I was living in Washington, D.C., at the time and had recently seen my mother a couple months earlier during my annual Christmas visit to The Bahamas, and she seemed to be in very good health. So when I received the call on March 10 from my Aunt Maria Elliott Forbes informing me that my mother had died, I became limp and incoherent and simply lost all composure.
I felt this same level of gut-wrenching pain when I heard about the death of my cousin Sylvia Elliott Ross. Although she was my first cousin, I grew up calling her Aunt Sylvia because she and Papa and Mama’s youngest child, Aunt Maria, were around the same age. Both were very instrumental in steering my life in the right direction during those formative years when young minds are so impressionable and vulnerable to inculcating life-long bad habits.

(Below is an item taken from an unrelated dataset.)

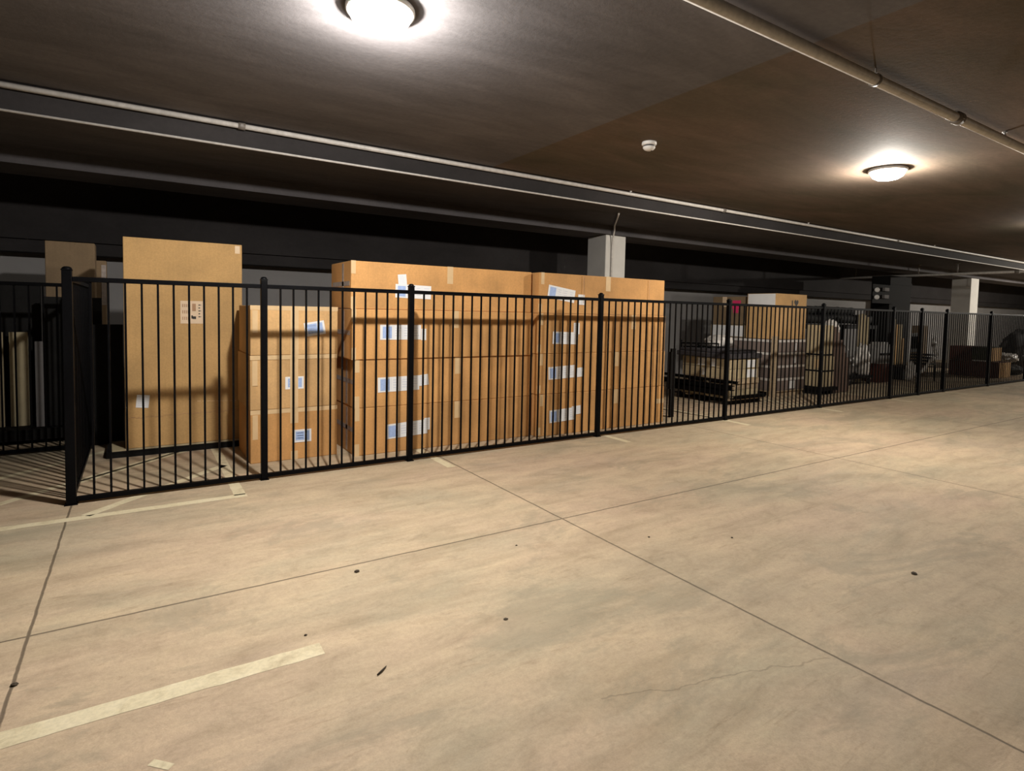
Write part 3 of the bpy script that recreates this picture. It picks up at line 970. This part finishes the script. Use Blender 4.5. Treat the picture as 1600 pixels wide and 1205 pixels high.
lump_thing('plastic_bag', 'crumpled glossy dark bag on the left end of the black rolls', 'bag', (13.2, 8.40, 1.925), (0.22, 0.2, 0.09), 5, MT['grey_film'])

# tubes hanging at the rack front, foam pieces on it
for k in range(4):
    o = thing('cardboard_tube', 'tan cardboard tube standing upright in front of the rack, %s of four' % ['first from left', 'second from left', 'third from left', 'rightmost'][k], 'tube', (15.62 + 0.12 * k, 7.72, 0.0), 0, 'upright tan tubes')
    bm = bmesh.new()
    zt = (1.72, 1.74, 1.70, 1.66)[k]
    add_lathe(bm, [(0.034, zt - 0.012), (0.034, zt), (0.045, zt), (0.045, 0.0), (0.0, 0.0)], 18)
    obj('tube_wall', bm, MT['card_cream'], o)
    bm = bmesh.new()
    add_lathe(bm, [(0.0, zt - 0.01), (0.033, zt - 0.01), (0.033, zt - 0.03), (0, zt - 0.03)], 18)
    obj('end_cap', bm, MT['black_plastic'], o)

# metal and white clutter below the rack
t = thing('metal_trolley', 'low metal trolley with pale rails under the dark rack', 'trolley', (14.75, 7.5, 0))
bx('platform', MT['black_metal'], t, -0.55, 0.6, -0.3, 0.3, 0.16, 0.22)
for x in (-0.45, 0.5):
    for y in (-0.24, 0.24):
        bm = bmesh.new()
        add_lathe(bm, [(0, -0.02), (0.06, -0.02), (0.07, -0.012), (0.07, 0.012), (0.06, 0.02), (0, 0.02)], 18)
        bmesh.ops.rotate(bm, verts=bm.verts, cent=(0, 0, 0), matrix=Matrix.Rotation(PI / 2, 3, 'X'))
        bmesh.ops.translate(bm, verts=bm.verts, vec=(x, y, 0.07))
        wh = obj('wheel', bm, MT['black_plastic'], t)
        bx('wheel_fork', MT['metal'], wh, x - .02, x + .02, y - .035, y + .035, 0.12, 0.16)
bm = bmesh.new()
add_tube(bm, [(-0.52, -0.26, 0.22), (-0.56, -0.26, 0.85), (-0.54, -0.2, 0.93), (-0.54, 0.2, 0.93), (-0.56, 0.26, 0.85), (-0.52, 0.26, 0.22)], 0.016, 10)
obj('handle', bm, MT['metal'], t)
lump_thing('plastic_bag', 'crumpled pale film bundle on the metal trolley', 'bag', (14.46, 7.48, 0.222), (0.25, 0.22, 0.28), 8, MT['grey_film'], 0.35)
lump_thing('plastic_bag', 'crumpled white film bundle on the trolley below the tan tubes', 'bag', (15.12, 7.40, 0.222), (0.17, 0.18, 0.42), 9, MT['white_film'], 0.35)
t = carton('brown_carton', 'dark reddish carton on the floor beside the metal trolley', 15.75, 16.35, 7.25, 7.6, 0.0, 0.48, MT['card_red'])
t = thing('stacked_frame', 'pale metal frame with many slats lying on the reddish carton', 'frame', (16.05, 7.42, 0.482))
for k in range(8):
    bx('slat', MT['metal'], t, -0.3 + k * 0.08, -0.27 + k * 0.08, -0.16, 0.16, 0.0 + .02, 0.42 + 0.06 * (k % 3), 0.003)
bx('frame_bar', MT['metal'], t, -0.32, 0.32, -0.17, 0.17, 0.0, 0.02)
bx('frame_bar', MT['black_metal'], t, -0.32, 0.32, -0.18, -0.165, 0.22, 0.27)

# upright cardboard planks
for k, (x, y, h, m) in enumerate(((17.25, 7.62, 1.64, 'card_cream'), (17.36, 7.60, 1.50, 'card_top'), (17.50, 7.58, 1.50, 'card_cream'), (17.62, 7.55, 1.12, 'card_top'))):
    o = thing('cardboard_plank', 'upright tan cardboard plank, %s of the four beside the black panel' % ['leftmost and tallest', 'second from left', 'third from left', 'rightmost and shortest'][k], 'plank', (x, y, 0.38), 0, 'upright cardboard planks')
    bx('sheet', MT[m], o, -0.05, 0.05, -0.012, 0.012, 0, h - 0.4, 0.003)
    bx('folded_edge', MT[m], o, -0.05, -0.04, 0.0121, 0.05, 0, h - 0.4, 0.002)
t = thing('black_crate', 'low black crate holding the upright cardboard planks', 'crate', (17.42, 7.55, 0))
bx('crate_body', MT['black_plastic'], t, -0.34, 0.36, -0.25, 0.25, 0, 0.36, 0.02)
for s in (-1, 1):
    bx('crate_rim', MT['black_plastic'], t, -0.35, 0.37, s * 0.25 - 0.012, s * 0.25 + 0.012, 0.30, 0.378)
lump_thing('plastic_bag', 'small crumpled white bag at the foot of the cardboard planks', 'bag', (17.1, 7.12, 0.0), (0.12, 0.12, 0.28), 14, MT['white_film'], 0.3)

# white hose loop and stacked dark chairs behind
bm = bmesh.new()
pts = []
for i in range(40):
    u = i / 39
    pts.append((16.62 + 0.95 * u + 0.05 * math.sin(u * 20), 6.75 + 0.12 * math.sin(u * 7), 0.045 + 1.02 * (u ** 1.25) + 0.05 * math.sin(u * 14)))
add_tube(bm, pts, [0.04 + 0.012 * math.sin(i * .9) for i in range(40)], 12)
tag(obj('flexible_duct', bm, MT['white_film']), 'white flexible duct curving up behind the far narrow fence panels', 'duct')
t = thing('chair_stack', 'stack of dark chairs behind the white flexible duct', 'chairs', (17.45, 7.0, 0))
for x in (-0.22, 0.22):
    for y in (-0.22, 0.22):
        bm = bmesh.new(); add_tube(bm, [(x, y, 0), (x * 0.92, y * 0.92, 1.0 if y > 0 else 0.6)], 0.014, 8); obj('leg', bm, MT['black_metal'], t)
for k in range(4):
    bx('seat', MT['black_plastic'], t, -0.22, 0.22, -0.22, 0.22, 0.44 + k * 0.08, 0.48 + k * 0.08, 0.015)
    bx('backrest', MT['black_plastic'], t, -0.2, 0.2, 0.2, 0.22, 0.75 + k * 0.08, 1.02 + k * 0.08, 0.008)
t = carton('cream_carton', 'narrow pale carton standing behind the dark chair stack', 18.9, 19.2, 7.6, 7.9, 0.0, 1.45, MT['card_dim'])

# tall black panel with twin spot emergency light
t = thing('service_panel', 'tall black panel carrying the twin-spot emergency light', 'panel', (18.35, 8.35, 0))
bx('panel_body', MT['black_wood'], t, -0.42, 0.85, -0.25, 0.25, 0, 2.85, 0.006)
bx('panel_frame', MT['black_wood'], t, -0.44, 0.87, -0.262, -0.251, 0.05, 0.12)
bx('panel_frame', MT['black_wood'], t, -0.44, 0.87, -0.262, -0.251, 2.6, 2.67)
t = thing('emergency_light', 'twin-spot emergency light with two round white heads, at the far right', 'emergency light', (17.925, 8.1, 2.15))
bx('mounting_bracket', MT['black_wood'], t, -1.02, 0.2, -0.03, -0.002, -0.10, 0.42)
for z in (0.06, 0.26):
    bm = bmesh.new()
    add_lathe(bm, [(0, 0.0), (0.04, 0.0), (0.064, 0.03), (0.066, 0.045), (0.058, 0.055), (0.03, 0.062), (0, 0.064)], 24)
    bmesh.ops.rotate(bm, verts=bm.verts, cent=(0, 0, 0), matrix=Matrix.Rotation(PI / 2, 3, 'X'))
    bmesh.ops.rotate(bm, verts=bm.verts, cent=(0, 0, 0), matrix=Matrix.Rotation(-0.7, 3, 'Z'))
    bmesh.ops.translate(bm, verts=bm.verts, vec=(-0.90, -0.065, z))
    obj('spot_head', bm, MT['white_plastic'], t)
for z in (0.04, 0.24):
    bx('battery_box', MT['grey_board'], t, -0.50, -0.25, -0.10, -0.031, z, z + 0.10, 0.006)

# ------------------------------------------------------------------ far right: red cartons, bags
t = carton('red_carton', 'dark red carton on the floor, lower left of the dark red pile', 20.5, 21.3, 6.92, 7.52, 0.0, 0.45, MT['card_red'], 'dark red cartons')
t = carton('red_carton', 'dark red carton on the floor, nearer the fence, with a tan end', 20.5, 21.4, 6.30, 6.915, 0.0, 0.45, MT['card_red'], 'dark red cartons')
bm = bmesh.new(); add_box(bm, -0.44, 0.44, -0.3115, -0.3080, 0.01, 0.44); obj('end_flap', bm, MT['card_top'], t)
t = carton('red_carton', 'dark red carton on top of the dark red pile', 20.5, 21.3, 6.98, 7.52, 0.455, 0.87, MT['card_red'], 'dark red cartons')
t = carton('green_carton', 'dark green carton on top of the pile beside the dark red carton', 20.5, 21.3, 6.50, 6.975, 0.455, 0.87, MT['card_green'])
bm = bmesh.new(); add_box(bm, -0.39, 0.39, -0.2415, -0.2380, 0.01, 0.40); obj('end_flap', bm, MT['card_top'], t)
bm = bmesh.new(); add_box(bm, -0.403, -0.400, -0.2, 0.2, 0.0, 0.03); obj('paper_sheet', bm, MT['white'], t)
lump_thing('tarpaulin_pile', 'large black tarpaulin heap behind the dark red cartons at the right edge', 'tarpaulin', (25.75, 7.25, 0.0), (1.5, 0.55, 0.78), 21, MT['black_film'], 0.2)
lump_thing('plastic_bag', 'crumpled white bag on the floor at the right edge', 'bag', (22.45, 6.75, 0.385), (0.50, 0.28, 0.15), 23, MT['white_film'], 0.35)
lump_thing('plastic_bag', 'black bag under the crumpled white bag at the right edge', 'bag', (22.6, 6.72, 0.0), (0.7, 0.36, 0.17), 26, MT['black_film'], 0.25)

# ------------------------------------------------------------------ far left, behind the rear fence
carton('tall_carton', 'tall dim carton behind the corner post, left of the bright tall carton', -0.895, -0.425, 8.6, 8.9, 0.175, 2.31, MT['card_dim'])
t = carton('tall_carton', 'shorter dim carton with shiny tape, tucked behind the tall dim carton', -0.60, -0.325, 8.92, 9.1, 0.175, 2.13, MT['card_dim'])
bm = bmesh.new(); add_box(bm, 0.085, 0.134, -0.0935, -0.0902, 1.4, 1.9); obj('packing_tape', bm, MT['tape_clear'], t)
def board(name, label, x0, x1, y0, y1, z0, z1, m):
    o = thing(name, label, 'board', ((x0 + x1) / 2, (y0 + y1) / 2, z0), 0, None)
    hx, hy = (x1 - x0) / 2, (y1 - y0) / 2
    bx('sheet', MT[m], o, -hx, hx, -hy, hy, 0, z1 - z0, 0.004)
    bx('edge_strip', MT[m], o, -hx - .004, -hx, -hy, hy, 0, z1 - z0)
    return o
board('wrapped_panel', 'black wrapped panel standing in front of the tall dim carton', -0.90, -0.36, 8.42, 8.5, 0.175, 1.66, 'black_film')
board('wrapped_panel', 'black wrapped panel at the left edge behind the cream board', -2.3, -0.96, 8.72, 8.80, 0.175, 1.79, 'black_film')
board('cream_board', 'narrow cream board standing in the dark at the left edge', -1.22, -1.06, 8.55, 8.6, 0.175, 1.25, 'cream_board')
board('cream_board', 'second narrow cream board at the very left edge', -1.42, -1.28, 8.55, 8.6, 0.175, 1.25, 'cream_board')
board('grey_board', 'thin grey board standing between black panels left of the corner post', -0.98, -0.91, 8.42, 8.46, 0.175, 1.15, 'grey_board')
board('wrapped_panel', 'black wrapped panel between the side fence and the bright tall carton', -0.42, -0.145, 7.95, 8.02, 0.0, 1.36, 'black_film')
t = thing('black_skid', 'long black skid on the floor under the dim cartons at the left', 'skid', (-1.2, 8.7, 0))
for x in (-1.1, -0.3, 0.9):
    bx('runner', MT['black_wood'], t, x - .05, x + .05, -0.38, 0.45, 0.0, 0.05)
bx('deck_board', MT['black_wood'], t, -1.2, 0.95, -0.40, 0.45, 0.05, 0.172)

# ------------------------------------------------------------------ debris on the floor
def clump(label, x, y, s, seed, flat=0.5):
    o = obj('dirt_clump', lump(s, s * .8, s * flat, seed, 0.5, 3, 1.8), MT['dirt'], None, (x, y, 0))
    tag(o, label, 'debris', 'bits of dirt on the floor')
clump('dark clod of dirt beside the long floor joint in the middle left', 1.10, 3.39, 0.014, 31)
clump('dark leaf bit on the floor at the right, near the reddish stain', 4.10, 1.62, 0.018, 32, 0.3)
clump('dark clod lying on the left floor joint', -0.45, 3.07, 0.013, 33)
clump('small dark bit beyond the end of the cream foreground line', 0.67, 2.84, 0.007, 34)
clump('small dark bit right of the crossing of the floor joints', 3.07, 2.89, 0.008, 35)
clump('small dark bit farther right of the crossing of the floor joints', 3.59, 2.58, 0.008, 36)
clump('small dark bit just left of the crossing of the floor joints', 2.16, 3.24, 0.007, 37)
clump('flat brown bit in the centre foreground', 1.59, 2.47, 0.012, 38, 0.25)
bm = bmesh.new()
add_tube(bm, [(0.86, 2.36, 0.005), (0.885, 2.375, 0.007), (0.915, 2.40, 0.005)], [0.003, 0.004, 0.002], 6)
tag(obj('twig', bm, MT['dirt']), 'thin dark twig right of the end of the cream foreground line', 'twig')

“Aunt” Sylvia’s father was my late uncle Clarence Elliott, the oldest of Ben and Mabel Elliott’s eight children; my mother Violet was the oldest of the four daughters. Because Cousin Sylvia and Aunt Maria were around the same age and they grew up like sisters, and all of the other grandchildren who were left in the care of Papa and Mama while our parents were on “The Contract” in the United States or working somewhere else in The Bahamas grew up calling her Aunt Sylvia.
In addition to myself, the five other grandchildren were cousins Agnes, Beryl and John, children of Uncle Lee; my late sister Elthreada Brown McPhee; and my cousin Alphonso “Boogaloo” Elliott, a son of my late Uncle Audley.
I felt that same “gut-wrenching” pain that unlocked a floodgate of tears when my cousin Norma Elliott, who lives in Brooklyn, New York, called me on the morning of August 21, 2019, with the devastating news that my Aunt Maria had died. We have a very closely knit family, and although she was born in New York, Norma grew up in Nassau with Aunt Maria from she was around three years old. When she graduated from college, she returned to live in New York.
After Aunt Maria, who had a long and distinguished career as an educator in The Bahamas, retired and her health deteriorated, Norma relocated her to New York to live with her. God blessed Aunt Maria with long life and she no doubt was mentally prepared for her exit from this earth when she died at the age of 91.
This morning, that “gut-wrenching” pain gripped me again and tears flowed freely when I found out – first via a post on Facebook by her son Derrick Elliott and later confirmed by her eldest son, Wayne Saldo Saunders, who lives in Chicago – that my first cousin Agnes Elliott, one of the eight grandchildren who grew up with Papa and Mama at Stanyard Creek, had died at the age of 84.
Both Derrick and Wayne had prepared me for this pending inevitability with Facebook messages about one week ago informing me that Agnes was seriously ill, but this knowledge did not mitigate the cutting pain that I felt on hearing the news.
Agnes was preceded in death by two of her siblings, John and Beryl, who also grew up with Papa and Mama. May their souls rest in peace.